Witness Tree, an appealing memoir by environmental journalist Lynda Mapes, sits squarely in this phenological tradition. It recounts a fellowship year spent at the Harvard Forest, a 3,500-acre ecological research preserve in central Massachusetts. For those with an abiding fondness for New England farmsteads and woodlots, Mapes offers up literary comfort food, as welcome as hot cocoa on a chilly day. She walks forest paths in sunshine, moonlight, rain, and snow; clambers over mossy stone walls; listens to the sounds of birds; and spies on tad-poles in a vernal pool. She gets per-sonal with the cows in a nearby pasture, and chats with local farmers and tradesmen about how the things were different in years gone by.
Most of all, Mapes watches and thinks about trees, for she is, by her own admission, “besotted with wood.” “Trees are time made visible,” she writes, and early in the year’s sojourn she adopts a century-old oak as the centerpiece for her rambles. It is a witness tree not only because it has seen a hundred years of seasons, but also because it bears witness to her jottings over the year. The author addresses her tree from all perspectives—taking a core sample to determine its age and growth history, lying on the ground at its base, climbing sixty feet into its crown with ropes and harnesses. And, since we live in the digital age, she even helps install a witness-tree webcam so that she and her readers can keep tabs on the venerable oak wherever they are and whenever they wish.

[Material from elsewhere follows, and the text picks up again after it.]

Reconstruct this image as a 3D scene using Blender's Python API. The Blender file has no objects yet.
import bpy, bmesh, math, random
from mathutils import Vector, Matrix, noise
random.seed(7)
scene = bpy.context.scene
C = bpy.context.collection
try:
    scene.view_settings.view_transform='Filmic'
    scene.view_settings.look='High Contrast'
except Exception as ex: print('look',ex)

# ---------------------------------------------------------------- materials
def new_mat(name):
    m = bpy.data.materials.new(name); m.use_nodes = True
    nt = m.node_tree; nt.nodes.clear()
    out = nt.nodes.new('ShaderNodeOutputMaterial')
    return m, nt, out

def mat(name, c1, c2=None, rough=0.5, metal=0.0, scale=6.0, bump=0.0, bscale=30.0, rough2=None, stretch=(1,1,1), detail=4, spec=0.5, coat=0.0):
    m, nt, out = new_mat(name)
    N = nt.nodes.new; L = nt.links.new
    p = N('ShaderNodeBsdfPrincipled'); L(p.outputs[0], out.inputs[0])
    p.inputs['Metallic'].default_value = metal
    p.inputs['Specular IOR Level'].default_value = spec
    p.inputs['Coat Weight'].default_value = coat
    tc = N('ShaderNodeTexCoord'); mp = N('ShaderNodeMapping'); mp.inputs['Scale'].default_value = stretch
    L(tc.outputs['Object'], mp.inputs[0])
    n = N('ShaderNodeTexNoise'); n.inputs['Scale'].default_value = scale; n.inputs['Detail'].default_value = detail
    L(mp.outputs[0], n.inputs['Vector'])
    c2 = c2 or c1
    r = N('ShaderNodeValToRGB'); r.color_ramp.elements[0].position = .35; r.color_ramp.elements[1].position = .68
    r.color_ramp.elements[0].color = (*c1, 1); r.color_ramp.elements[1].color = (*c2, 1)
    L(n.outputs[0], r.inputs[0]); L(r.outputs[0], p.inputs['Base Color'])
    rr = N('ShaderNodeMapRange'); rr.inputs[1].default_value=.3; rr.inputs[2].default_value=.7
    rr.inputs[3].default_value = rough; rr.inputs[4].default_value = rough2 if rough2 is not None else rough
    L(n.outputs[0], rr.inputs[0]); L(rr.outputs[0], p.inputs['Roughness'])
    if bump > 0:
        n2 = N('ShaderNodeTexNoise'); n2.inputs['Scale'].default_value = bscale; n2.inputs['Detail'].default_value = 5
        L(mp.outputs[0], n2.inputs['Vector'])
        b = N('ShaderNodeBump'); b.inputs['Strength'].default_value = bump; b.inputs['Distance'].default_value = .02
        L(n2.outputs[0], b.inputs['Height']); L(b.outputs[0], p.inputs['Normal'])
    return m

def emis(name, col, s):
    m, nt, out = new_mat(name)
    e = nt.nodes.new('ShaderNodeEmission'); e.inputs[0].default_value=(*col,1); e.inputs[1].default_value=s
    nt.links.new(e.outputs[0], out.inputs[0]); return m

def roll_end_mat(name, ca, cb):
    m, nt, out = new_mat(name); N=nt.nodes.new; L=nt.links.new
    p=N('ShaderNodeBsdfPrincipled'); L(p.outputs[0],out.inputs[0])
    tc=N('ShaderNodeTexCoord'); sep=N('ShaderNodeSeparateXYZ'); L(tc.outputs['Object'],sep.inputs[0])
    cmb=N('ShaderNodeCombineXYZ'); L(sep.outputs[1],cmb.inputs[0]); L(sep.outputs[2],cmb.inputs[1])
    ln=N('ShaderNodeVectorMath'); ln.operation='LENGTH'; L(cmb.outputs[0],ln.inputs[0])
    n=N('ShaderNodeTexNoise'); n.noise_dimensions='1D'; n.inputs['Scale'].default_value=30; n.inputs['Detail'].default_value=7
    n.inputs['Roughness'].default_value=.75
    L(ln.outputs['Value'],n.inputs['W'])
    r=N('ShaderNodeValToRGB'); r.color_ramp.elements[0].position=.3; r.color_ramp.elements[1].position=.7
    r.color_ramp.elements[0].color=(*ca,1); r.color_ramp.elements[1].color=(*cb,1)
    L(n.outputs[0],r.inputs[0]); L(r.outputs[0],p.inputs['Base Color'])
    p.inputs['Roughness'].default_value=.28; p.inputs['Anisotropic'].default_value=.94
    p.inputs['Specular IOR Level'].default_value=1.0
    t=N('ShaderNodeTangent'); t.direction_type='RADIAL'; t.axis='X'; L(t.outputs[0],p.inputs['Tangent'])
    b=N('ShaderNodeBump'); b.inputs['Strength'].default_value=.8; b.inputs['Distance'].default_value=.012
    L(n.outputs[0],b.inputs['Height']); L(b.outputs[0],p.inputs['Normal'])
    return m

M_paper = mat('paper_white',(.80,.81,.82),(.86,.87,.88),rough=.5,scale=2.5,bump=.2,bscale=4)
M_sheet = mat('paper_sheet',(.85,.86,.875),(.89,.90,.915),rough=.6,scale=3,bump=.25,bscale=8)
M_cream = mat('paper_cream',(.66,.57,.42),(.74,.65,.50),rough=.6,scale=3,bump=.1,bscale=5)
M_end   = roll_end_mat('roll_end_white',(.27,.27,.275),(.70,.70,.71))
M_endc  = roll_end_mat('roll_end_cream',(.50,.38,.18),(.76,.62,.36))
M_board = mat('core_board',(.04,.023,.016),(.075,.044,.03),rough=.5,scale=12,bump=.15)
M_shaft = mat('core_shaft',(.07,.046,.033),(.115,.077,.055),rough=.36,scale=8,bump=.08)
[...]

Just as change was a central concern of Gilbert White, so change is a focus here. Mapes writes of how the Harvard Forest differs from the primeval wilderness that existed for centuries before colonization, and how small farms and small industries came and went. And in conversations with the environmental researchers that work there, she discovers how climate change is altering it today. Leaves come out five days earlier on average than they did twenty-five years ago; first frost has moved back by almost two months. To walk with Mapes through these pages is not only to enjoy the charm of rural New England, but also to experience the global effects of our civilization—for better and for worse—on an intimate scale.